Hello folks!
A not so brief explanation for why there’s a new writing section in my portfolio.
So my creative practice over the past 6 months has been almost exclusively writing. Why, you might ask, the sudden switch to something completely new? The answer is that it isn’t really new for me…just almost entirely forgotten.
A long, long time ago (we’re talking early twenties here) I had two creative practices: poetry and sculpture.
I majored in Fine Art at Washington University in St. Louis, and by Junior year had settled on sculpture as the direction I wanted to head in. I still needed to fill out my academic calendar with language arts, though, and so in spring of 1989 I enrolled in a poetry class with Donald Finkel. And then another.
And I discovered I loved poetry. I loved the way language worked, the way words fit together. It felt visceral; it gave me the same sensations I felt making visual art, when something came together just so. I understood it.
I was also not bad at it.
Halfway into my senior year Don took me out for a beer at a blues bar in University City. He was a great guy, a big booster of students he believed in, and I think this was his way of providing mentorship outside of the classroom experience. Don told me that when he was younger, he had to choose between visual art and writing, and chose writing. He said that it was hard to do both, that he couldn’t do it, but wanted to see me succeed if I could. He was very encouraging. He was, I learned much later, at the end of a 30 year run teaching at WU and about to retire, so I imagine he was in a period of reflection on his own career. On retirement in 1991, he returned to sculpture.

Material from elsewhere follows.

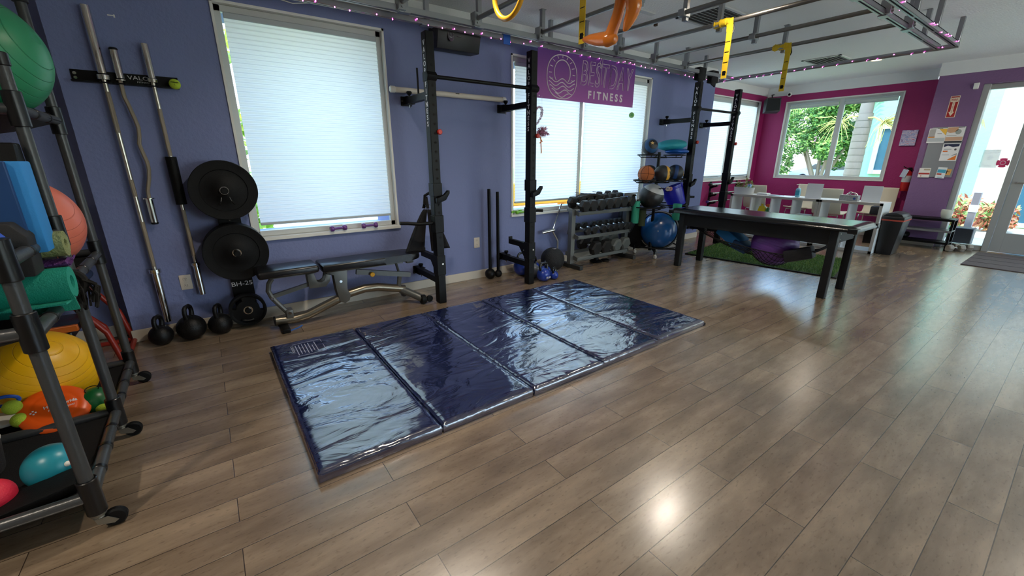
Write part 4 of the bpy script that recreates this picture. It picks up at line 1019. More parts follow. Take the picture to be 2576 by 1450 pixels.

I was 20 or 21, and at the time I had it in my head that there was nothing standing in the way of pursuing whatever creative practice I wanted. I didn’t, of course, know then what life throws at us, the ongoing weathering of the soul that shapes us as we swim through the years, what we carry forward and what we leave behind.
I continued to write as a separate creative practice until I was 23 or so. For a few years the work merged with my sculptural practice - words appeared on my pieces. That work now exists only in 35mm slides buried somewhere in our basement. Sculptors tend to be less archival about their work than other disciplines - it’s literally too much baggage to schlep through life.
But at some point in graduate school, the work went silent. I applied to a few visual arts graduate schools, but I also threw in a writing program - the Iowa Writers’ Workshop. I said to myself, “well, if I get into that, then I have some decisions to make”. I didn’t, and when I arrived at Cranbrook, the words started to leach out of the visual practice.
It wasn’t a bad thing - my work was evolving, and grad school is about cycling through rapid changes. This was one of them. But as a consequence, close to three decades sit between the last time I took writing seriously and the next time I committed to it.
Enough time has passed that even the physical act of writing has changed for me. The last time I wrote a poem prior to now, I did so on a typewriter. It wasn’t even electric. I would type, cross out and write in lines with a pencil, then re-type the whole thing. Having taken up writing again, I find I miss that. Not enough to actually drop this laptop, of course! But the tactility of high quality paper as you yank it out of the carriage, the feeling of letters on the page…I miss that. It’s like driving a stick shift.
There’s another angle here, of course. I’m quite aware that poetry wasn’t the only thing I set aside when I was young. Writing is in some way connected to my experience as a trans person. There’s a lot to unpack there and I’m not going to do that today - this entry was just meant to be my attempt to explain why there’s a new writing section on my website.
But am I actually good at writing?
I don’t know and no longer much care, I guess. You can read this stuff or not, your choice! This website has veered sideways as my own creative career has twisted around. It used to be much more of a marketing tool; now it’s more like an ongoing document of my experience. I think I like it better that way.